County and Unemployment Insurance Fund worried about lay-off wave in Põlva

Butchers at work in a small meat processing plant in Otepää, Valga County. Smaller local employers are extremely important for the more remote areas of Estonia. (KRISTJAN TEEDEMA/TARTU POSTIMEES)
8/29/2016 3:45 PM
Category: Business

Several small and medium-sized companies in the Põlva area have gone bankrupt or ceased operations over the past year. This brought along a wave of lay-offs, in which more than a hundred people lost their jobs. For Põlva County, this is a high number.

Altogether 318 people have been laid off in Põlvamaa over the last year. About a hundred of the lay-offs were connected to the reorganization of the county’s educational network, ETV’s “Aktuaalne Kaamera” newscast reported.

Riina Raudsepp, in charge of the Unemployment Insurance Fund’s Põlva branch, said that the lay-offs and the retreating companies represented a heavy setback for the area, as most locals would still prefer to work where they lived.

Over the last 12 months, 104 people added themselves to the fund’s list of unemployed in the area. For Põlva, with roughly 200 unemployed a year, this is a significant number. County governor Igor Taro told ERR that he was very worried about the situation, as 100 jobs weighed as much in Põlva as 1,000 did in Tartu.

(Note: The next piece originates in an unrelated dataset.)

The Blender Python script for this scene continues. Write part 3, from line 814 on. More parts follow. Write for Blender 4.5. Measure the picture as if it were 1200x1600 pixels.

The county’s remoteness compared to the main concentration of business infrastructure around Estonia’s major cities is definitely an issue. The local authorities have little leeway to make their location more attractive to businesses, chances are that what they do can be done by any other area, where again the matter of distance enters into it.

Within certain limits, there is reason for hope. Eesti Lihatööstus bought the meat processing plant in Vastse-Kuuste in June this year, and apart from new brands in shops will hopefully create a few new jobs as well.

Urmas Laht of the Estonian Pig Breeding Association said that the first new hires were already working, not many, but at least a few. He added that they were planning to increase the number of workers in the plant in two stages, first to 25, later to 40, and that in the longer term they expected the number of jobs to grow to somewhere between 60 and 100.

Like in the case of the meat processing company that gave up and left behind at least some infrastructure the new owner could take over, there are other instances where there is hope that new ownership might lead to factories and farms being reopened.